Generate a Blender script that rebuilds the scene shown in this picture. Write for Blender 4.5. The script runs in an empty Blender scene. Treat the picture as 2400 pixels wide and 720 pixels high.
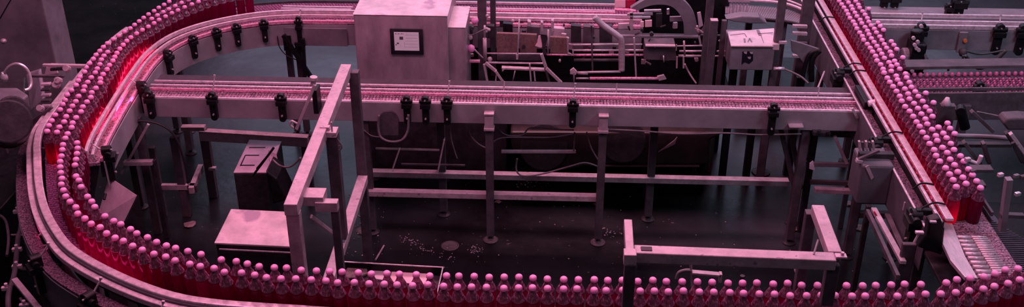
import bpy, bmesh, math, random
from mathutils import Vector, Matrix
random.seed(7)
C = bpy.context.scene.collection
# ------------------------------------------------------------------ camera model (frame 2400x720)
F=2500.; T=math.radians(28.7); YAW=math.radians(2.6); H=3.95
st,ct=math.sin(T),math.cos(T); sy,cy=math.sin(YAW),math.cos(YAW)
def ray(px,py):
    u=(px-1200)/F; v=(py-360)/F
    f=ct-v*st; d=st+v*ct
    return (u*cy-f*sy, u*sy+f*cy, -d)
def G(px,py,z=0):
    """point of the horizontal plane z seen at a pixel"""
    r=ray(px,py); t=(z-H)/r[2]; return Vector((r[0]*t,r[1]*t,z))
def V(px,py,Y):
    """point of the vertical plane y=Y seen at a pixel"""
    r=ray(px,py); t=Y/r[1]; return Vector((r[0]*t,Y,H+r[2]*t))
def pr(p):
    x,y,z=p
    rx=x*cy+y*sy; ry=-x*sy+y*cy; dz=z-H
    dep=ry*ct-dz*st; dn=-dz*ct-ry*st
    return (1200+F*rx/dep,360+F*dn/dep)
cam=bpy.data.cameras.new('camera'); co=bpy.data.objects.new('camera',cam); C.objects.link(co)
cam.sensor_fit='HORIZONTAL'; cam.sensor_width=36; cam.lens=36*F/2400; cam.clip_end=100
co.location=(0,0,H); co.rotation_euler=(math.pi/2-T,0,YAW)
bpy.context.scene.camera=co
# ------------------------------------------------------------------ materials
def mat(name,col,rough=.5,metal=0,var=.25,scale=12,bump=.0,coat=0,spec=.5,stretch=None,trans=0,emit=None,alpha=1,speck=None):
    m=bpy.data.materials.new(name); m.use_nodes=True; nt=m.node_tree; N=nt.nodes; L=nt.links
    b=N['Principled BSDF']
    b.inputs['Metallic'].default_value=metal; b.inputs['Coat Weight'].default_value=coat
    b.inputs['Specular IOR Level'].default_value=spec
    b.inputs['Transmission Weight'].default_value=trans; b.inputs['Alpha'].default_value=alpha
    tc=N.new('ShaderNodeTexCoord'); mp=N.new('ShaderNodeMapping'); L.new(tc.outputs['Object'],mp.inputs[0])
    if stretch: mp.inputs['Scale'].default_value=stretch
    n=N.new('ShaderNodeTexNoise'); n.inputs['Scale'].default_value=scale; n.inputs['Detail'].default_value=5
    n.inputs['Roughness'].default_value=.65
    L.new(mp.outputs[0],n.inputs['Vector'])
    r=N.new('ShaderNodeValToRGB'); e=r.color_ramp.elements
    e[0].position=.32; e[1].position=.68
    e[0].color=(*[c*(1-var) for c in col],1); e[1].color=(*[min(1,c*(1+var)) for c in col],1)
    L.new(n.outputs['Fac'],r.inputs[0]); out=r.outputs[0]
    if speck:
        sc,lo,c2=speck
        n2=N.new('ShaderNodeTexNoise'); n2.inputs['Scale'].default_value=sc; n2.inputs['Detail'].default_value=3
        L.new(mp.outputs[0],n2.inputs['Vector'])
        r2=N.new('ShaderNodeValToRGB'); r2.color_ramp.elements[0].position=lo; r2.color_ramp.elements[1].position=min(1,lo+.07)
        L.new(n2.outputs['Fac'],r2.inputs[0])
        mx=N.new('ShaderNodeMix'); mx.data_type='RGBA'; L.new(r2.outputs[0],mx.inputs[0]); L.new(out,mx.inputs[6]); mx.inputs[7].default_value=(*c2,1)
        out=mx.outputs[2]
    L.new(out,b.inputs['Base Color'])
    mr=N.new('ShaderNodeMapRange'); mr.inputs['To Min'].default_value=max(.03,rough-.12); mr.inputs['To Max'].default_value=min(1,rough+.12)
    L.new(n.outputs['Fac'],mr.inputs['Value']); L.new(mr.outputs[0],b.inputs['Roughness'])
    if bump:
        bp=N.new('ShaderNodeBump'); bp.inputs['Strength'].default_value=bump; bp.inputs['Distance'].default_value=.01
        nb=N.new('ShaderNodeTexNoise'); nb.inputs['Scale'].default_value=scale*5; L.new(mp.outputs[0],nb.inputs['Vector'])
        L.new(nb.outputs['Fac'],bp.inputs['Height']); L.new(bp.outputs[0],b.inputs['Normal'])
    if emit:
        b.inputs['Emission Color'].default_value=(*emit[0],1); b.inputs['Emission Strength'].default_value=emit[1]
    return m
M=dict(
 steel=mat('brushed_steel',(.50,.42,.47),.42,.35,.22,9,.08,stretch=(1,6,6)),
 steel_y=mat('brushed_steel_long',(.50,.42,.47),.40,.35,.22,9,.08,stretch=(7,1,7),speck=(60,.66,(.2,.15,.18))),
 frame=mat('painted_steel',(.44,.345,.395),.5,.15,.28,14,.1,speck=(28,.64,(.25,.18,.22))),
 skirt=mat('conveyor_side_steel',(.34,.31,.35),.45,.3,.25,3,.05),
 panel=mat('cabinet_steel',(.42,.33,.385),.42,.35,.28,4,.03,stretch=(2,1,.7)),
 gpanel=mat('grey_panel',(.19,.175,.205),.55,.2,.3,4,.04,spec=.3),
 dark=mat('dark_steel',(.035,.032,.038),.5,.2,.4,15,.1,spec=.2),
 dframe=mat('dark_frame_steel',(.085,.070,.085),.55,.15,.35,10,.1,spec=.25),
 black=mat('black_plastic',(.007,.007,.009),.45,0,.4,30,.1,spec=.22),
 rubber=mat('black_cable',(.02,.02,.022),.5,0,.3,20),
 greycable=mat('grey_cable',(.16,.13,.15),.5,0,.3,20),
 chrome=mat('bright_steel',(.8,.7,.76),.28,.6,.15,20,stretch=(1,8,8)),
 belt=mat('chain_belt',(.40,.24,.33),.5,.2,.6,45,.4,speck=(110,.52,(.07,.04,.06)),spec=.3),
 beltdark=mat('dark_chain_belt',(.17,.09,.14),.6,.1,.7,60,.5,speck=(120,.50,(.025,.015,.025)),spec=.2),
 belt_redlit=mat('redlit_magenta_belt',(.27,.085,.20),.6,.05,.6,60,.5,speck=(110,.50,(.06,.015,.045)),spec=.2),  # magenta tone puts the bottles' red light into the belt colour
 rail=mat('guide_rail',(.62,.50,.57),.35,.3,.25,30,.05,stretch=(1,1,1),speck=(90,.64,(.3,.2,.27))),
 pinkrail=mat('pink_guide_rail',(.72,.30,.46),.4,.1,.3,40,.05,speck=(110,.58,(.3,.06,.16))),
 tinycap=mat('tiny_pink_cap',(.55,.12,.28),.45,0,.2,60),
 darkcover=mat('dark_purple_cover',(.055,.046,.058),.6,0,.2,20,.05,spec=.12),
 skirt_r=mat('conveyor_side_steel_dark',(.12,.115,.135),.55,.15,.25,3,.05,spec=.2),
 comb=mat('comb_plastic',(.06,.06,.08),.6,.05,.25,30,.1,spec=.2),
 cap=mat('pink_cap',(.97,.34,.68),.4,0,.12,60,.12,speck=(130,.66,(.95,.62,.78))),
 mesh=mat('brown_mesh',(.17,.095,.095),.7,0,.35,70,.4),
 lid=mat('pale_lid',(.62,.49,.53),.4,.25,.3,5,.03,speck=(5,.60,(.40,.30,.38))),
 sheet=mat('bare_sheet_metal',(.60,.45,.54),.5,.2,.25,6,.05,speck=(26,.72,(.12,.1,.12))),
 paper=mat('pink_paper',(.85,.55,.62),.7,0,.08,8),
 red=mat('red_plastic',(.35,.0,.04),.4),
 orange=mat('orange_plastic',(.6,.15,.05),.5),
 screenblack=mat('screen_bezel',(.01,.01,.018),.25),
 screen=mat('screen_glass',(.55,.48,.55),.3,0,.08,20,emit=((.75,.55,.68),.16)),
 ink=mat('screen_marks',(.10,.07,.11),.5),
 leaf=mat('dry_scrap',(.18,.12,.13),.7,0,.5,40,.3),
 disc=mat('floor_disc',(.055,.042,.048),.6,0,.4,40,.2),
 crumb=mat('pale_crumb',(.34,.27,.30),.6),
)
DRY=.15
def wetfloor_sheen():
    m=bpy.data.materials.new('wet_floor_sheen'); m.use_nodes=True; nt=m.node_tree; N=nt.nodes; L=nt.links; b=N['Principled BSDF']
    tc=N.new('ShaderNodeTexCoord'); n=N.new('ShaderNodeTexNoise'); n.inputs['Scale'].default_value=1.3; n.inputs['Detail'].default_value=8; n.inputs['Roughness'].default_value=.6
    L.new(tc.outputs['Object'],n.inputs['Vector'])
    r=N.new('ShaderNodeValToRGB'); r.color_ramp.elements[0].position=.35; r.color_ramp.elements[1].position=.7
    r.color_ramp.elements[0].color=(.004,.0042,.005,1); r.color_ramp.elements[1].color=(.016,.017,.020,1); L.new(n.outputs['Fac'],r.inputs[0])
    n2=N.new('ShaderNodeTexNoise'); n2.inputs['Scale'].default_value=26; n2.inputs['Detail'].default_value=4; L.new(tc.outputs['Object'],n2.inputs['Vector'])
    r2=N.new('ShaderNodeValToRGB'); r2.color_ramp.elements[0].position=.70; r2.color_ramp.elements[1].position=.76; L.new(n2.outputs['Fac'],r2.inputs[0])
    mx=N.new('ShaderNodeMix'); mx.data_type='RGBA'; L.new(r2.outputs[0],mx.inputs[0]); L.new(r.outputs[0],mx.inputs[6]); mx.inputs[7].default_value=(.10,.08,.09,1)
    sp=N.new('ShaderNodeSeparateXYZ'); L.new(tc.outputs['Object'],sp.inputs[0])
    nz=N.new('ShaderNodeTexNoise'); nz.inputs['Scale'].default_value=.8; nz.inputs['Detail'].default_value=6; L.new(tc.outputs['Object'],nz.inputs['Vector'])
    ad=N.new('ShaderNodeMath'); ad.operation='MULTIPLY_ADD'; ad.inputs[1].default_value=2.4; L.new(nz.outputs['Fac'],ad.inputs[0]); L.new(sp.outputs['Y'],ad.inputs[2])
    dr=N.new('ShaderNodeMapRange'); dr.inputs['From Min'].default_value=SHEEN; dr.inputs['From Max'].default_value=SHEEN+.9; L.new(ad.outputs[0],dr.inputs['Value'])
    mxr=N.new('ShaderNodeMapRange'); mxr.inputs['From Min'].default_value=-3.5; mxr.inputs['From Max'].default_value=-3.0; L.new(sp.outputs['X'],mxr.inputs['Value'])
    mu=N.new('ShaderNodeMath'); mu.operation='MULTIPLY'; L.new(dr.outputs[0],mu.inputs[0]); L.new(mxr.outputs[0],mu.inputs[1]); acc=mu.outputs[0]
    for (qx,qy,qr,qs) in ((1.62,6.25,.50,1.0),(-.95,6.45,.35,.45),(-1.9,6.4,.7,.25)):  # local slate patches, bluish reflected light painted into the floor colour
        ds=N.new('ShaderNodeVectorMath'); ds.operation='DISTANCE'; ds.inputs[1].default_value=(qx,qy-8,0); L.new(tc.outputs['Object'],ds.inputs[0])
        an=N.new('ShaderNodeMath'); an.operation='MULTIPLY_ADD'; an.inputs[1].default_value=.7; an.inputs[2].default_value=-.35; L.new(n.outputs['Fac'],an.inputs[0])
        su=N.new('ShaderNodeMath'); su.operation='ADD'; L.new(ds.outputs['Value'],su.inputs[0]); L.new(an.outputs[0],su.inputs[1])
        mr_=N.new('ShaderNodeMapRange'); mr_.inputs['From Min'].default_value=qr; mr_.inputs['From Max'].default_value=qr*.45; mr_.inputs['To Max'].default_value=qs; L.new(su.outputs[0],mr_.inputs['Value'])
        ma=N.new('ShaderNodeMath'); ma.operation='MAXIMUM'; L.new(acc,ma.inputs[0]); L.new(mr_.outputs[0],ma.inputs[1]); acc=ma.outputs[0]
    md=N.new('ShaderNodeMix'); md.data_type='RGBA'; L.new(acc,md.inputs[0]); L.new(mx.outputs[2],md.inputs[6]); md.inputs[7].default_value=(.036,.041,.050,1)
    L.new(md.outputs[2],b.inputs['Base Color']); b.inputs['Specular IOR Level'].default_value=.22
    mr=N.new('ShaderNodeMapRange'); mr.inputs['From Min'].default_value=.3; mr.inputs['From Max'].default_value=.7; mr.inputs['To Min'].default_value=.22; mr.inputs['To Max'].default_value=.42
    L.new(n.outputs['Fac'],mr.inputs['Value']); L.new(mr.outputs[0],b.inputs['Roughness'])
    bp=N.new('ShaderNodeBump'); bp.inputs['Strength'].default_value=.12; bp.inputs['Distance'].default_value=.02
    n3=N.new('ShaderNodeTexNoise'); n3.inputs['Scale'].default_value=9; n3.inputs['Detail'].default_value=5; L.new(tc.outputs['Object'],n3.inputs['Vector']); L.new(n3.outputs['Fac'],bp.inputs['Height']); L.new(bp.outputs[0],b.inputs['Normal'])
    return m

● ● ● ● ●

_What is required:_ Look for the word "scene" and return every line where it occurs.

_Expected answer:_
Generate a Blender script that rebuilds the scene shown in this picture. Write for Blender 4.5. The script runs in an empty Blender scene. Treat the picture as 2400 pixels wide and 720 pixels high.
C = bpy.context.scene.collection
bpy.context.scene.camera=co